Work required :: Your answer should be a single number: the count of lines in the material below that hold "scene".

Information provided ::
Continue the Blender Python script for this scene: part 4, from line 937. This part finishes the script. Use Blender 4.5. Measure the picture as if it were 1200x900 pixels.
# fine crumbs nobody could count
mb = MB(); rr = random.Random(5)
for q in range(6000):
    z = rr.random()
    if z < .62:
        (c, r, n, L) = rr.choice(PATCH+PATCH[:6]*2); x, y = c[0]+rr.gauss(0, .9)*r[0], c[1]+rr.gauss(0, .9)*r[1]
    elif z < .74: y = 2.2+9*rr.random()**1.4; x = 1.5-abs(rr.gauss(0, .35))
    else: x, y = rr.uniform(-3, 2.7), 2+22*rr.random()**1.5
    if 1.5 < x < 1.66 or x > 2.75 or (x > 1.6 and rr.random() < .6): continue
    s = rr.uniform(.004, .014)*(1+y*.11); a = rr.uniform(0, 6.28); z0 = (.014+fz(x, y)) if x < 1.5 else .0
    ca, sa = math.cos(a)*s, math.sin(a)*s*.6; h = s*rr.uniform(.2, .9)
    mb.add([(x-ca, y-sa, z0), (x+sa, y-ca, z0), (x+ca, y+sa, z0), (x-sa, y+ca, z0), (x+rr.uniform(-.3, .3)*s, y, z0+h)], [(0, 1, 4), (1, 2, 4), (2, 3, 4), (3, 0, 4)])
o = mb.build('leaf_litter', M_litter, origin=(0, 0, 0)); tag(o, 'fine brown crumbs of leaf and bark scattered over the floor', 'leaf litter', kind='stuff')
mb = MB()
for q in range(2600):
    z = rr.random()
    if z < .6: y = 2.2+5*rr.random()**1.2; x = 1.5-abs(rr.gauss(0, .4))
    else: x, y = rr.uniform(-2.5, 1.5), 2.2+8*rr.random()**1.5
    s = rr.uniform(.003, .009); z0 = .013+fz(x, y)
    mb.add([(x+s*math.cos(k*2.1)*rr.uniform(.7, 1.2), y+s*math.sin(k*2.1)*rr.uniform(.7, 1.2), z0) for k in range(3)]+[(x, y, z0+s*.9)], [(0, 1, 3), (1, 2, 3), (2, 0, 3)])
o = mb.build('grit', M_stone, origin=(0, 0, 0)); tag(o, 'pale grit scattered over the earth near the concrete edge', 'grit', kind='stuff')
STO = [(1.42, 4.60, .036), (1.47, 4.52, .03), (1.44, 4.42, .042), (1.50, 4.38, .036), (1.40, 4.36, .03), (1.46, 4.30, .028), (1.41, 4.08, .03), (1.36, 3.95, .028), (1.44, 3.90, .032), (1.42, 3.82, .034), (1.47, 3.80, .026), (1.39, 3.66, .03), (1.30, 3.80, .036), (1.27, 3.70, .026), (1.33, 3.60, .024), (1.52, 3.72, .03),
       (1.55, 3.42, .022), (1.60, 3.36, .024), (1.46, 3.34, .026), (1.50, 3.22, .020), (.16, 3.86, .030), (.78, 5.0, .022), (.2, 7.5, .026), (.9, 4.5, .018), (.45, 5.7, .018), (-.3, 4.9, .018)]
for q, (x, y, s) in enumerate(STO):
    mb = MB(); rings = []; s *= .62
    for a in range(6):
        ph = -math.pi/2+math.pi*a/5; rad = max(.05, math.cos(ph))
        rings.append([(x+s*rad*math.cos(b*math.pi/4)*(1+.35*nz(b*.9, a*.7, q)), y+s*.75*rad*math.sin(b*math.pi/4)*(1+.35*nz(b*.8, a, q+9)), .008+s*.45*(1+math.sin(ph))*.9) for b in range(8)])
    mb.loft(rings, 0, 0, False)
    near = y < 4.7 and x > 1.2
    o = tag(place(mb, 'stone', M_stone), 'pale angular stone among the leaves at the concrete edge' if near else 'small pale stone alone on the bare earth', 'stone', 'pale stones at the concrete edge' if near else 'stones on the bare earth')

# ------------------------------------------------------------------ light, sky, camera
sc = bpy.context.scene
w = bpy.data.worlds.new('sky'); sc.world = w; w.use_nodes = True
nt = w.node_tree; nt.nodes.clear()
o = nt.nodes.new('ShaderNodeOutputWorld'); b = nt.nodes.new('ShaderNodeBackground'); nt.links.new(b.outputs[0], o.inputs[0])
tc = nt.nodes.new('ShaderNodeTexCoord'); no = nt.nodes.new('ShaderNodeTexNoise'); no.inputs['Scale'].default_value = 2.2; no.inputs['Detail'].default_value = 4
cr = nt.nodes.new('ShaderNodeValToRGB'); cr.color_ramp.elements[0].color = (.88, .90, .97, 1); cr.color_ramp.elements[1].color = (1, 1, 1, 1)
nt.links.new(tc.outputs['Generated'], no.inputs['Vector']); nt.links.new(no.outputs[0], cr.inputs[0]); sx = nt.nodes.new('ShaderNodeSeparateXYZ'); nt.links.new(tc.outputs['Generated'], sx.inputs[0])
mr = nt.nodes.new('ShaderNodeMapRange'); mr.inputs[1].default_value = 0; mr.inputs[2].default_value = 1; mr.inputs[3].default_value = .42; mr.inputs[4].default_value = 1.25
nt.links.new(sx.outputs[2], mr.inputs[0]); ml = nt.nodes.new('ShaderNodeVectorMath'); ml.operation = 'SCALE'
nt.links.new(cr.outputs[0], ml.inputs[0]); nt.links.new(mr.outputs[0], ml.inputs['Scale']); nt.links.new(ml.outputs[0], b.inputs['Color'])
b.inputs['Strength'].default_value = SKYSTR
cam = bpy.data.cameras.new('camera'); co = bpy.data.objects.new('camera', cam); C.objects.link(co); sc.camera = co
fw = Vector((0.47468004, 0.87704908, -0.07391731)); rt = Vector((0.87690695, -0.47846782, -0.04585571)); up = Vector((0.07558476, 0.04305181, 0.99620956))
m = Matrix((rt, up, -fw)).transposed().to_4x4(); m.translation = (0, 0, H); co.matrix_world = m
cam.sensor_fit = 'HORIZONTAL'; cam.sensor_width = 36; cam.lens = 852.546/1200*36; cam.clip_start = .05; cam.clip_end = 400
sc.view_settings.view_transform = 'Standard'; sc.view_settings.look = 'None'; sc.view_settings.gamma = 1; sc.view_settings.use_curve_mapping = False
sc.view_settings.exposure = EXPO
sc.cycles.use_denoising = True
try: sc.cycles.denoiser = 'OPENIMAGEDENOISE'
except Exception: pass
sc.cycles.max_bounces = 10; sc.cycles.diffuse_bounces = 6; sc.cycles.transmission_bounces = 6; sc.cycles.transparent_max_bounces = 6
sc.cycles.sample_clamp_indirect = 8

Task answer :: 2